> TASK INPUTS:
- - -

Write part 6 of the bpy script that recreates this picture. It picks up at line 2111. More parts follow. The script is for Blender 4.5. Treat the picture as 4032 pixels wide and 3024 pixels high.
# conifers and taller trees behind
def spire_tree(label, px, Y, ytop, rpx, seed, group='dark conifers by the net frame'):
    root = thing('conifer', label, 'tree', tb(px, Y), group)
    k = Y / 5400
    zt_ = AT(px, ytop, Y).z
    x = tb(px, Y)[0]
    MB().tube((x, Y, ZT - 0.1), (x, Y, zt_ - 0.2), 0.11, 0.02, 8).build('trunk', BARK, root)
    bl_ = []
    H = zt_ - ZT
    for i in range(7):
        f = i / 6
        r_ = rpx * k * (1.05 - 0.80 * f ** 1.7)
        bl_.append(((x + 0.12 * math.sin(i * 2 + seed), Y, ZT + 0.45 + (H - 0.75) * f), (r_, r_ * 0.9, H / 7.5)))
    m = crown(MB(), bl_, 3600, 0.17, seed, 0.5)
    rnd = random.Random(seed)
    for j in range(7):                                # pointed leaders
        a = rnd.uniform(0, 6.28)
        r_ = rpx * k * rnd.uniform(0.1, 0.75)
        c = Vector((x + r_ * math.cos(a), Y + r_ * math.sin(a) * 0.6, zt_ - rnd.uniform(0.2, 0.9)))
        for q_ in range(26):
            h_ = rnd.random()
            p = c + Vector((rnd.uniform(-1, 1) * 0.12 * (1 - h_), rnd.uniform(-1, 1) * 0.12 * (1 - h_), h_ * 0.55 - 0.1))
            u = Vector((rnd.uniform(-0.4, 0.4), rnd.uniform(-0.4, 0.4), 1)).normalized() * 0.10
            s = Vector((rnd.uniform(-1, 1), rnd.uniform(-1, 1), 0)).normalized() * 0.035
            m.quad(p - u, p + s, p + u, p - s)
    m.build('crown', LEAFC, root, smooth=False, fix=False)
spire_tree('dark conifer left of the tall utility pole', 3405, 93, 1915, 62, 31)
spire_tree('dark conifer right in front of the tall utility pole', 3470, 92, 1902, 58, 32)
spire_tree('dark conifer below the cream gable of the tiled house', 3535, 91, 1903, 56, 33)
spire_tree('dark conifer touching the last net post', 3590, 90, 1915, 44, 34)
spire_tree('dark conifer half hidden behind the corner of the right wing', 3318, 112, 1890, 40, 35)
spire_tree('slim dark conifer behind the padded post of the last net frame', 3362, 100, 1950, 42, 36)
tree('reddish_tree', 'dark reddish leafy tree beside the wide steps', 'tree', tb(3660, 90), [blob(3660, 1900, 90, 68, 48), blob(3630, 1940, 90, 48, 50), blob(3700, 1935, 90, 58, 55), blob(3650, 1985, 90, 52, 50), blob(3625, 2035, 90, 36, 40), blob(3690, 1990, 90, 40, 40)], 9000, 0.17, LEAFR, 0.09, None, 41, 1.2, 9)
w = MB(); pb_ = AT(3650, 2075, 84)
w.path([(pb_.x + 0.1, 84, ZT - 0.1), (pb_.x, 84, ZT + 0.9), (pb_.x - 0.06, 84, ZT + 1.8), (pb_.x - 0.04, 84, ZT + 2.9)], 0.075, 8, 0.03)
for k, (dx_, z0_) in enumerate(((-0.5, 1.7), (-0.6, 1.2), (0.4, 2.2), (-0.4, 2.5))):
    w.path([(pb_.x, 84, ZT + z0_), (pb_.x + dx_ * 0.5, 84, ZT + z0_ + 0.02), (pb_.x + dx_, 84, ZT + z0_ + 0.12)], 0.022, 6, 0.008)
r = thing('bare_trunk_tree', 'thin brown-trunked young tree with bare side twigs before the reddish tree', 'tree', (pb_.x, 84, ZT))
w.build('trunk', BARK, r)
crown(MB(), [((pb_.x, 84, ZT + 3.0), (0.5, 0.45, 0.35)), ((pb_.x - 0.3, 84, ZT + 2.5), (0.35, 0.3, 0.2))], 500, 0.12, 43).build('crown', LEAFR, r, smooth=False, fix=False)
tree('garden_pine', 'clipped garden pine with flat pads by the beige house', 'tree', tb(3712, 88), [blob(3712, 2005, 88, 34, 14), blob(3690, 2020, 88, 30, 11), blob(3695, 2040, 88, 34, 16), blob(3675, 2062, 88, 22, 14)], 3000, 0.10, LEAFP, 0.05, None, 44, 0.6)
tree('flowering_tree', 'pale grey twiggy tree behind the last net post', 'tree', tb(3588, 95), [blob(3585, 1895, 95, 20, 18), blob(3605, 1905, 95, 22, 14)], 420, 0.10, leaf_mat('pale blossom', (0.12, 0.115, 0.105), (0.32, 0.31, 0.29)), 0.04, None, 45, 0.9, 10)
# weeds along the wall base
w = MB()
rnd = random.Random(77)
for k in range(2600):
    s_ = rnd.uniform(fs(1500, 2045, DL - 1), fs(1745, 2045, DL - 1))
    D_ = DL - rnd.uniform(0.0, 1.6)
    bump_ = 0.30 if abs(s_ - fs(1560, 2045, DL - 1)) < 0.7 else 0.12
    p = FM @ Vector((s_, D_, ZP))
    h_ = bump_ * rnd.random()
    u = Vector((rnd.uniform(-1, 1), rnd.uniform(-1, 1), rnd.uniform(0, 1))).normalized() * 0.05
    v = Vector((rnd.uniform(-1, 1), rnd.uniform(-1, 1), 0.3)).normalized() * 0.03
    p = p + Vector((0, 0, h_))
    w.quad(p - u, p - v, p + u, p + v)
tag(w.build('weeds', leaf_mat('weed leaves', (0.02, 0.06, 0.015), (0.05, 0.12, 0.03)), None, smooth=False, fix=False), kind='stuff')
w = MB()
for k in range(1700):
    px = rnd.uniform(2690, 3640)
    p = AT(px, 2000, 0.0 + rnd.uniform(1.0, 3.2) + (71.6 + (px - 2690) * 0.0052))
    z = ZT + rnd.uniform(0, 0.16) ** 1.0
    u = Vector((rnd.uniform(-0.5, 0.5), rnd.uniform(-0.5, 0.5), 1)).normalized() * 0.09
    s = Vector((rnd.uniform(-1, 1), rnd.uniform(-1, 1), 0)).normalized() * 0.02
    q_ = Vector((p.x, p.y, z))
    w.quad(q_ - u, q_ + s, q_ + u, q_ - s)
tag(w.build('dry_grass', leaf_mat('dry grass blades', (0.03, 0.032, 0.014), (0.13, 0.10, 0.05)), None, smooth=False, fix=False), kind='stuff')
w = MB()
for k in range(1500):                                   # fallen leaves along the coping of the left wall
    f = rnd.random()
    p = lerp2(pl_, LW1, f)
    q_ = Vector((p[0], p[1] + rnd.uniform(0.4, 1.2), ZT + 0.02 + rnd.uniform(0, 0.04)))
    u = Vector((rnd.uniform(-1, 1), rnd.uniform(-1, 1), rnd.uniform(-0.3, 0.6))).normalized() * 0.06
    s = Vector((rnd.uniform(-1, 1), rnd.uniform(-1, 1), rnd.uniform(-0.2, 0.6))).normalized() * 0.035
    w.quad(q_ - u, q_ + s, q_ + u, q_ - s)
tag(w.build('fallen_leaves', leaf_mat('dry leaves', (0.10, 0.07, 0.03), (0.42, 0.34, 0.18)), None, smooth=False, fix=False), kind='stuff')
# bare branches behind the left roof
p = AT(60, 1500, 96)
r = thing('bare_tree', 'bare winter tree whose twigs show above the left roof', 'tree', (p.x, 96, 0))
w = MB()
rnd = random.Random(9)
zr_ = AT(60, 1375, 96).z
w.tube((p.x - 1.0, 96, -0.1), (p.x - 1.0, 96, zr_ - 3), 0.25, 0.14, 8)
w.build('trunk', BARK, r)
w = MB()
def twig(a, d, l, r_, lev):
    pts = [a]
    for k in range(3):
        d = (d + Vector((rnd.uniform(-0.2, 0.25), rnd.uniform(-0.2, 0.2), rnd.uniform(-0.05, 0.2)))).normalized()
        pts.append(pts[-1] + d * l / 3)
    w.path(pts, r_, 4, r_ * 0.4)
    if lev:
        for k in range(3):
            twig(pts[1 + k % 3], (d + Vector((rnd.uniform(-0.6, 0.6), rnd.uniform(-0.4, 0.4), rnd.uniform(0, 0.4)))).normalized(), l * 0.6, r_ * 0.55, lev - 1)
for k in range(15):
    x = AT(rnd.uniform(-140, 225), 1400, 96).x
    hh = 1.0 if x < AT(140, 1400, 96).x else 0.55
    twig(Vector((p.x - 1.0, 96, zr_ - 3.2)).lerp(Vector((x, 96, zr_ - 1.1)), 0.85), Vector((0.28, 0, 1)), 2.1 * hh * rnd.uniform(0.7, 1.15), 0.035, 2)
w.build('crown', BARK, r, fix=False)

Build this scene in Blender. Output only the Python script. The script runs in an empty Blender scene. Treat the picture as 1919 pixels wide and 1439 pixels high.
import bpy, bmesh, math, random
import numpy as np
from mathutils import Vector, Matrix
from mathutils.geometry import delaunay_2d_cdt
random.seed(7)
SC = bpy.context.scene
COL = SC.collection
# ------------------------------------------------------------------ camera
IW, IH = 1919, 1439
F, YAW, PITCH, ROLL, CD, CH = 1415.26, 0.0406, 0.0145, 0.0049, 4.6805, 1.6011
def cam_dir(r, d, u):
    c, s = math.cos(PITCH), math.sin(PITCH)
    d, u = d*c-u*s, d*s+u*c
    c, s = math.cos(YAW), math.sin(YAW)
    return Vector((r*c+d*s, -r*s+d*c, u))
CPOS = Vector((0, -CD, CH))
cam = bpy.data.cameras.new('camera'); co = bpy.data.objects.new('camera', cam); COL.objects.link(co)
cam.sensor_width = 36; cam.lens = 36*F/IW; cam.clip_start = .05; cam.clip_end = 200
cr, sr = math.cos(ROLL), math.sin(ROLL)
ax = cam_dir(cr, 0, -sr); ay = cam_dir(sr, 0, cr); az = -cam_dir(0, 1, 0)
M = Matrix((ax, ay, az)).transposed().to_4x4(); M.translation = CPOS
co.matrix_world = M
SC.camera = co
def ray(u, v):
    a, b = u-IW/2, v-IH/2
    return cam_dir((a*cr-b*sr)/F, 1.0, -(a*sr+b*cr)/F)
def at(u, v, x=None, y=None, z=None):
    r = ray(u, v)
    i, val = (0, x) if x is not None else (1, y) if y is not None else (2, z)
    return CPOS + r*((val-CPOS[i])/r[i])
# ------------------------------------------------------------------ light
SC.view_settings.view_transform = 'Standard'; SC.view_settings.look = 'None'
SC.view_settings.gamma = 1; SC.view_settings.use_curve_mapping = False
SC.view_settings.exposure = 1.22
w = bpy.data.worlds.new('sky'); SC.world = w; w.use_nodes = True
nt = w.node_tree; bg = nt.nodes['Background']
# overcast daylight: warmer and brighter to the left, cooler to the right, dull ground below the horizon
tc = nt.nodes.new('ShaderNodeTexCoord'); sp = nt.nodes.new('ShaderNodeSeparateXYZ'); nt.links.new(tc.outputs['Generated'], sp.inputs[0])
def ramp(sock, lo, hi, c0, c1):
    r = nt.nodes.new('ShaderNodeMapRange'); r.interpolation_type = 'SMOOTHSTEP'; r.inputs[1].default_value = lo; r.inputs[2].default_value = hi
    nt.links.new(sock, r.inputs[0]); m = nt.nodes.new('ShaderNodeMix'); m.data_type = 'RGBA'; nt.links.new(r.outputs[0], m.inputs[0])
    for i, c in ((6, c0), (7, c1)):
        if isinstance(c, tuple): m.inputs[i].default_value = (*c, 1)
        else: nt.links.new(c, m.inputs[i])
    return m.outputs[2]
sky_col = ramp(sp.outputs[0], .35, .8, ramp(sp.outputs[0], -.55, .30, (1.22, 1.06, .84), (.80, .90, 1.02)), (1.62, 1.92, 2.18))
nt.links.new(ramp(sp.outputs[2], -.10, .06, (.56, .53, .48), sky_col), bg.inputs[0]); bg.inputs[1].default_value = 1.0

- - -

> EXERCISE OBJECTIVE:
List each line of the entries that holds the string "scene".

> RESULT OF THIS EXERCISE:
Build this scene in Blender. Output only the Python script. The script runs in an empty Blender scene. Treat the picture as 1919 pixels wide and 1439 pixels high.
SC = bpy.context.scene